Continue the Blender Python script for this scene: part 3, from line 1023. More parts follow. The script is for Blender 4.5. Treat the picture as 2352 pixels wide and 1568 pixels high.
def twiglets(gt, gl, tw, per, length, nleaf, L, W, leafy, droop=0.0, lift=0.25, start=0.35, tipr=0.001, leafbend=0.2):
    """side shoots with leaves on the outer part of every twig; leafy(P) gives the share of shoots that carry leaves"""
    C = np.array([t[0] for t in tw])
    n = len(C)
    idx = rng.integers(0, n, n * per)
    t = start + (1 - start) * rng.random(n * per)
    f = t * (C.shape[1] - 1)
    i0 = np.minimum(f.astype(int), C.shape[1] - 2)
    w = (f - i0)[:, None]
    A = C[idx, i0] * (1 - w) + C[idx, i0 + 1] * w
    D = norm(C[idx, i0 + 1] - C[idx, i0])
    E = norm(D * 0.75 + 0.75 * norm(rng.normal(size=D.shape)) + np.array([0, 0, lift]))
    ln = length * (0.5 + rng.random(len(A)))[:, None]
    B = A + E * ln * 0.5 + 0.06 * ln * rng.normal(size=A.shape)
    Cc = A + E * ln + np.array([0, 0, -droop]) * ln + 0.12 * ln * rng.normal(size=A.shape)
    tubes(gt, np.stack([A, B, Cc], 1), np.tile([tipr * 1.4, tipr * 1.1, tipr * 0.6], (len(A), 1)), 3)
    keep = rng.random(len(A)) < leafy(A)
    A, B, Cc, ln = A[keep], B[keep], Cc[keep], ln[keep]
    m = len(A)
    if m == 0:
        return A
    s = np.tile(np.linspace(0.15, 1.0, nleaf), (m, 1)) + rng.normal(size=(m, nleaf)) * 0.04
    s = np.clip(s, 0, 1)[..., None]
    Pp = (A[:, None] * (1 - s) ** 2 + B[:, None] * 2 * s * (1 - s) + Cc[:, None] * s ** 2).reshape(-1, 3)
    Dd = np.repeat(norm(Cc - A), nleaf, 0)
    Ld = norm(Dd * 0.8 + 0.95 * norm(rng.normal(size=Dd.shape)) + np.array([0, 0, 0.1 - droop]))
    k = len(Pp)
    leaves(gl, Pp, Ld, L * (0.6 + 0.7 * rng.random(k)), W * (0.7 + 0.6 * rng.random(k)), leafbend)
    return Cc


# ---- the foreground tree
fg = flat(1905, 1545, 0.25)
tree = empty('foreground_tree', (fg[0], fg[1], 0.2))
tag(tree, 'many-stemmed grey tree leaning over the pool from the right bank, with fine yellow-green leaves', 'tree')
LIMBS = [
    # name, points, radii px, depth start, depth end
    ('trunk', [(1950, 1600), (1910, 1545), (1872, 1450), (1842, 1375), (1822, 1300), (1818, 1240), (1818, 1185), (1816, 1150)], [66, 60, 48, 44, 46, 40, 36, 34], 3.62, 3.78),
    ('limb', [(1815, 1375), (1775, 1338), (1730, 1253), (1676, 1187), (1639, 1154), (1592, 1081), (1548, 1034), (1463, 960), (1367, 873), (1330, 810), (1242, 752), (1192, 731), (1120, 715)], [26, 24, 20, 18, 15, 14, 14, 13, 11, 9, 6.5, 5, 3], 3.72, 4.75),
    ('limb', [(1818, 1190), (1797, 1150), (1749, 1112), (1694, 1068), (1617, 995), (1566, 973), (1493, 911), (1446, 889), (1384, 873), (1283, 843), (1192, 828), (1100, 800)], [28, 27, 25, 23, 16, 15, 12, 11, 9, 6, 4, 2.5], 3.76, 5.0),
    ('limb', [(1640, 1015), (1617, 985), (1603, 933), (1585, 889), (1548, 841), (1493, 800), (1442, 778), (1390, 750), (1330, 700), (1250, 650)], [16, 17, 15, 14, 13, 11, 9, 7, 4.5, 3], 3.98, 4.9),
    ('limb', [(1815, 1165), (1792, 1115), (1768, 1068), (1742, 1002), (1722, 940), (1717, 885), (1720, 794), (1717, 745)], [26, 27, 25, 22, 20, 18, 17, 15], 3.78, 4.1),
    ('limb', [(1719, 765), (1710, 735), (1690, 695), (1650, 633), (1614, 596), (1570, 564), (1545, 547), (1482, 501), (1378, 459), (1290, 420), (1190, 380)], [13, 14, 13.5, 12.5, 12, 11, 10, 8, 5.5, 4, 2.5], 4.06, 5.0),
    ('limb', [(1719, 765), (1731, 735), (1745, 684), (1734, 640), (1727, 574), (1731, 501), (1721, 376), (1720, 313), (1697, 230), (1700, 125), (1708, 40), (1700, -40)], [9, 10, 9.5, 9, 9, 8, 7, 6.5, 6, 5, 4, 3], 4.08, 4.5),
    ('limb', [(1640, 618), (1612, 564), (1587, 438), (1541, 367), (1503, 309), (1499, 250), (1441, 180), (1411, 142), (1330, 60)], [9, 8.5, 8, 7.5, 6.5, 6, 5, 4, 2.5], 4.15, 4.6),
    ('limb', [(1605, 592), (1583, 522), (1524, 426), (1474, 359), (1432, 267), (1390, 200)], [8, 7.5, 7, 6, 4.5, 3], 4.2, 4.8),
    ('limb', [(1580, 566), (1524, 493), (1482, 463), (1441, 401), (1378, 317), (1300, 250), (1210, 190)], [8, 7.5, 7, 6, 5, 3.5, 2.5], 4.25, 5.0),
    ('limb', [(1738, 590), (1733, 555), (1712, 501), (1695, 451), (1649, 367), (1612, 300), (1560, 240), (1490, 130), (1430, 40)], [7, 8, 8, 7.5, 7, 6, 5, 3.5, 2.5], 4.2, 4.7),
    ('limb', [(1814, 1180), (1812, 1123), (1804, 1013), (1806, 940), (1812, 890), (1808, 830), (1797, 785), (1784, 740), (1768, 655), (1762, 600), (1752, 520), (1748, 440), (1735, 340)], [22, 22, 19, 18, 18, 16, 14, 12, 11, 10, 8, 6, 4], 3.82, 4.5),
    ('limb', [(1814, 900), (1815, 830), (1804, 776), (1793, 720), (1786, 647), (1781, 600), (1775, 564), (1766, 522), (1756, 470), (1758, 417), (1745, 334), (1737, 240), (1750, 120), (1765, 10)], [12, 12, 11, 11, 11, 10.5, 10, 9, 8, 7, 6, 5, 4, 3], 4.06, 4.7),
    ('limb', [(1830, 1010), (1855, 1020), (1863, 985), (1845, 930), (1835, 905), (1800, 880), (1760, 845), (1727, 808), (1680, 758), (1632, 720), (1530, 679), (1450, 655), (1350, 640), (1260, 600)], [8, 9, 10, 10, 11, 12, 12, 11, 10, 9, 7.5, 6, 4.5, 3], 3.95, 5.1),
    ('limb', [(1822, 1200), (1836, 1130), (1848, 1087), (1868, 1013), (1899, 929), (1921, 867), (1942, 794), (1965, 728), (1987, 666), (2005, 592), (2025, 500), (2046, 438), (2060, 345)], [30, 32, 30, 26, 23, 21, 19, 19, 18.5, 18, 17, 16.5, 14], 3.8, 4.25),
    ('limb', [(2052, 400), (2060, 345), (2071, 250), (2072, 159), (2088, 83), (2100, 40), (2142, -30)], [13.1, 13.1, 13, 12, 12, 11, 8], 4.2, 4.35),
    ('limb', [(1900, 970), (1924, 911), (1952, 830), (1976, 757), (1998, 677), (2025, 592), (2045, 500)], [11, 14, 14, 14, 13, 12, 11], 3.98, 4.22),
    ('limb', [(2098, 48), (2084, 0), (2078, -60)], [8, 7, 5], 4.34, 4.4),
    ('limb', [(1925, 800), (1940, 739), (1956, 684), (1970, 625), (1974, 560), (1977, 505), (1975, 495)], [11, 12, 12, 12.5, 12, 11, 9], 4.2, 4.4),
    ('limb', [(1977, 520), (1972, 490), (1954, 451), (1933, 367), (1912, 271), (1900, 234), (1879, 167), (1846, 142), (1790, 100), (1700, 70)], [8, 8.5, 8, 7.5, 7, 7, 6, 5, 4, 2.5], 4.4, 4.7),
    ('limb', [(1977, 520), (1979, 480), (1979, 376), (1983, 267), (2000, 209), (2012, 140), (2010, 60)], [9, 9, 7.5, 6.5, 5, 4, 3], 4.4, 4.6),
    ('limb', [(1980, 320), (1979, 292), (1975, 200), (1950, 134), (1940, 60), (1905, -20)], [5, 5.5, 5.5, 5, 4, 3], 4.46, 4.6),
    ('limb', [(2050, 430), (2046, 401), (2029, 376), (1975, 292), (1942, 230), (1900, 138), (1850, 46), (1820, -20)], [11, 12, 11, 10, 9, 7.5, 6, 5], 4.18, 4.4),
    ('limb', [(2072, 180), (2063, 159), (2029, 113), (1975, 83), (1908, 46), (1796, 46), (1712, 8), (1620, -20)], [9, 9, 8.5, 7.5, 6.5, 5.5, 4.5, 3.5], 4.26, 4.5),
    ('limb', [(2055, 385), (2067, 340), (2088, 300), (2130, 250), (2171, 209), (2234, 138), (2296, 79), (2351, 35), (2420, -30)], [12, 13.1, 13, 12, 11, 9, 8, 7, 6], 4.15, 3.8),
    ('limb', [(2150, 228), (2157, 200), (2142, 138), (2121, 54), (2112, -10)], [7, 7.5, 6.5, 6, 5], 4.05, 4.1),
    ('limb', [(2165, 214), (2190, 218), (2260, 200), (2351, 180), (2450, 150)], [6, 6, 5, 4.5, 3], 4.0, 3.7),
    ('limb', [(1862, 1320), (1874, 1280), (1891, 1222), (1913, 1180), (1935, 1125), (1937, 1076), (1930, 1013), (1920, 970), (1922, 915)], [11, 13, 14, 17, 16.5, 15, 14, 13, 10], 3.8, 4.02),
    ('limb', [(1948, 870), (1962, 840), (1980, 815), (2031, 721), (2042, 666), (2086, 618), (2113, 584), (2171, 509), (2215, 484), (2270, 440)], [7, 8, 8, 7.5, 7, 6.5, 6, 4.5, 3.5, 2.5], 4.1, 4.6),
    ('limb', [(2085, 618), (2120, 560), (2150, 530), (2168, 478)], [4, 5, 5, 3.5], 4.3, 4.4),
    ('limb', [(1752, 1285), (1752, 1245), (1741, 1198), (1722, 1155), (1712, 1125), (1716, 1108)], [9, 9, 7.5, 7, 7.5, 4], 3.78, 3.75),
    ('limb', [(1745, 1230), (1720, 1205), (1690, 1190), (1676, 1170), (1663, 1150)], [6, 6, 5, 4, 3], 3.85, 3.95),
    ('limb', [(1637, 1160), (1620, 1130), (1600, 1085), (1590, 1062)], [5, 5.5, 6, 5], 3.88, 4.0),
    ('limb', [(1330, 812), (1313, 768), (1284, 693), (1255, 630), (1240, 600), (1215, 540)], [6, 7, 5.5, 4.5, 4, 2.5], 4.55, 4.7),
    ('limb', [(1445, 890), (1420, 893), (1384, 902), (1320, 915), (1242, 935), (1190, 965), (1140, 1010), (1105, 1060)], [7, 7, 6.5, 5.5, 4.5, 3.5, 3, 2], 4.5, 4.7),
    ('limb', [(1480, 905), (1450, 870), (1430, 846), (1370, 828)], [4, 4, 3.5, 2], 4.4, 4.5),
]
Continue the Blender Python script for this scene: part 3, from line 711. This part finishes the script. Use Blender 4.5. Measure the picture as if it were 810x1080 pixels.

» What to work on
Go through the preceding material and copy each line that has the word "picture".

» Solution to this task
Continue the Blender Python script for this scene: part 3, from line 1023. More parts follow. The script is for Blender 4.5. Treat the picture as 2352 pixels wide and 1568 pixels high.
Continue the Blender Python script for this scene: part 3, from line 711. This part finishes the script. Use Blender 4.5. Measure the picture as if it were 810x1080 pixels.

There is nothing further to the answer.